═════ DATA SEGMENT ═════

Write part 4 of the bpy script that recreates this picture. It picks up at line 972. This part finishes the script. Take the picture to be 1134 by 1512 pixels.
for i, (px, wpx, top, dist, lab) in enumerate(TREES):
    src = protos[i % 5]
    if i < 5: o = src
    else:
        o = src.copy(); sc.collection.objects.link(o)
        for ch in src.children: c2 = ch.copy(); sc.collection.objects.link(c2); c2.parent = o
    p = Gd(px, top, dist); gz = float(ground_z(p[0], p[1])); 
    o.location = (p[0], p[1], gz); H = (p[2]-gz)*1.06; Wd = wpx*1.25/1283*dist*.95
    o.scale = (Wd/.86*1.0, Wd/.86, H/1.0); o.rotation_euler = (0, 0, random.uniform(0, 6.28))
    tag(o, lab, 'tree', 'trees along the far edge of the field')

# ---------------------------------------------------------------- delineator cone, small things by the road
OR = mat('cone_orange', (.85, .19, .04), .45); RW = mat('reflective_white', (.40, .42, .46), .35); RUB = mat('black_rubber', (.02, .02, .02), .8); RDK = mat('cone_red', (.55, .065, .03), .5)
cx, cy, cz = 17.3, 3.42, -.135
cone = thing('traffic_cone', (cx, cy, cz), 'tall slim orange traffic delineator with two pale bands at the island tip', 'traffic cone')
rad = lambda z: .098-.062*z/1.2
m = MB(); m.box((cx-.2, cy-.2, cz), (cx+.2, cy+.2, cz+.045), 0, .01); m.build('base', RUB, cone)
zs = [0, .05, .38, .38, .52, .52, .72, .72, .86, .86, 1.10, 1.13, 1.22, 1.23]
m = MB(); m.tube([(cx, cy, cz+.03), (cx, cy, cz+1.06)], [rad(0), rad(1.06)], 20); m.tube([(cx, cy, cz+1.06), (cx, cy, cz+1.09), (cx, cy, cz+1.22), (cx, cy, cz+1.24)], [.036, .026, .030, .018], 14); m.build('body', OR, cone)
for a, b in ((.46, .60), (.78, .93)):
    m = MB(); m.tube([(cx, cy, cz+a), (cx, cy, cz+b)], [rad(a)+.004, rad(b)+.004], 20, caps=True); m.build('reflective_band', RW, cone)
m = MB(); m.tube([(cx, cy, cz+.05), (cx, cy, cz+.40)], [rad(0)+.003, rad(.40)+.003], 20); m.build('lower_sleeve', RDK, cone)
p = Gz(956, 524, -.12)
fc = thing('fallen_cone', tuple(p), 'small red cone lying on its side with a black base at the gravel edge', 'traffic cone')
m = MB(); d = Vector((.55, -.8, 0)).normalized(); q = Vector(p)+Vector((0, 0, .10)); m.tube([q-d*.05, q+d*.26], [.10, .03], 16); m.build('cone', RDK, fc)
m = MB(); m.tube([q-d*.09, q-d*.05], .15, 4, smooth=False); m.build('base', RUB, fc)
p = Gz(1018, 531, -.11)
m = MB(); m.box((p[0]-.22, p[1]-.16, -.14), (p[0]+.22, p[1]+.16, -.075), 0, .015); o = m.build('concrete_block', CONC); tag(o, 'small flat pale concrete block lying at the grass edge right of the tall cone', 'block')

═════

REQUIREMENTS = Copy all data exactly, start to finish.

RESPONSE TO THIS TASK =
Write part 4 of the bpy script that recreates this picture. It picks up at line 972. This part finishes the script. Take the picture to be 1134 by 1512 pixels.
for i, (px, wpx, top, dist, lab) in enumerate(TREES):
    src = protos[i % 5]
    if i < 5: o = src
    else:
        o = src.copy(); sc.collection.objects.link(o)
        for ch in src.children: c2 = ch.copy(); sc.collection.objects.link(c2); c2.parent = o
    p = Gd(px, top, dist); gz = float(ground_z(p[0], p[1])); 
    o.location = (p[0], p[1], gz); H = (p[2]-gz)*1.06; Wd = wpx*1.25/1283*dist*.95
    o.scale = (Wd/.86*1.0, Wd/.86, H/1.0); o.rotation_euler = (0, 0, random.uniform(0, 6.28))
    tag(o, lab, 'tree', 'trees along the far edge of the field')

# ---------------------------------------------------------------- delineator cone, small things by the road
OR = mat('cone_orange', (.85, .19, .04), .45); RW = mat('reflective_white', (.40, .42, .46), .35); RUB = mat('black_rubber', (.02, .02, .02), .8); RDK = mat('cone_red', (.55, .065, .03), .5)
cx, cy, cz = 17.3, 3.42, -.135
cone = thing('traffic_cone', (cx, cy, cz), 'tall slim orange traffic delineator with two pale bands at the island tip', 'traffic cone')
rad = lambda z: .098-.062*z/1.2
m = MB(); m.box((cx-.2, cy-.2, cz), (cx+.2, cy+.2, cz+.045), 0, .01); m.build('base', RUB, cone)
zs = [0, .05, .38, .38, .52, .52, .72, .72, .86, .86, 1.10, 1.13, 1.22, 1.23]
m = MB(); m.tube([(cx, cy, cz+.03), (cx, cy, cz+1.06)], [rad(0), rad(1.06)], 20); m.tube([(cx, cy, cz+1.06), (cx, cy, cz+1.09), (cx, cy, cz+1.22), (cx, cy, cz+1.24)], [.036, .026, .030, .018], 14); m.build('body', OR, cone)
for a, b in ((.46, .60), (.78, .93)):
    m = MB(); m.tube([(cx, cy, cz+a), (cx, cy, cz+b)], [rad(a)+.004, rad(b)+.004], 20, caps=True); m.build('reflective_band', RW, cone)
m = MB(); m.tube([(cx, cy, cz+.05), (cx, cy, cz+.40)], [rad(0)+.003, rad(.40)+.003], 20); m.build('lower_sleeve', RDK, cone)
p = Gz(956, 524, -.12)
fc = thing('fallen_cone', tuple(p), 'small red cone lying on its side with a black base at the gravel edge', 'traffic cone')
m = MB(); d = Vector((.55, -.8, 0)).normalized(); q = Vector(p)+Vector((0, 0, .10)); m.tube([q-d*.05, q+d*.26], [.10, .03], 16); m.build('cone', RDK, fc)
m = MB(); m.tube([q-d*.09, q-d*.05], .15, 4, smooth=False); m.build('base', RUB, fc)
p = Gz(1018, 531, -.11)
m = MB(); m.box((p[0]-.22, p[1]-.16, -.14), (p[0]+.22, p[1]+.16, -.075), 0, .015); o = m.build('concrete_block', CONC); tag(o, 'small flat pale concrete block lying at the grass edge right of the tall cone', 'block')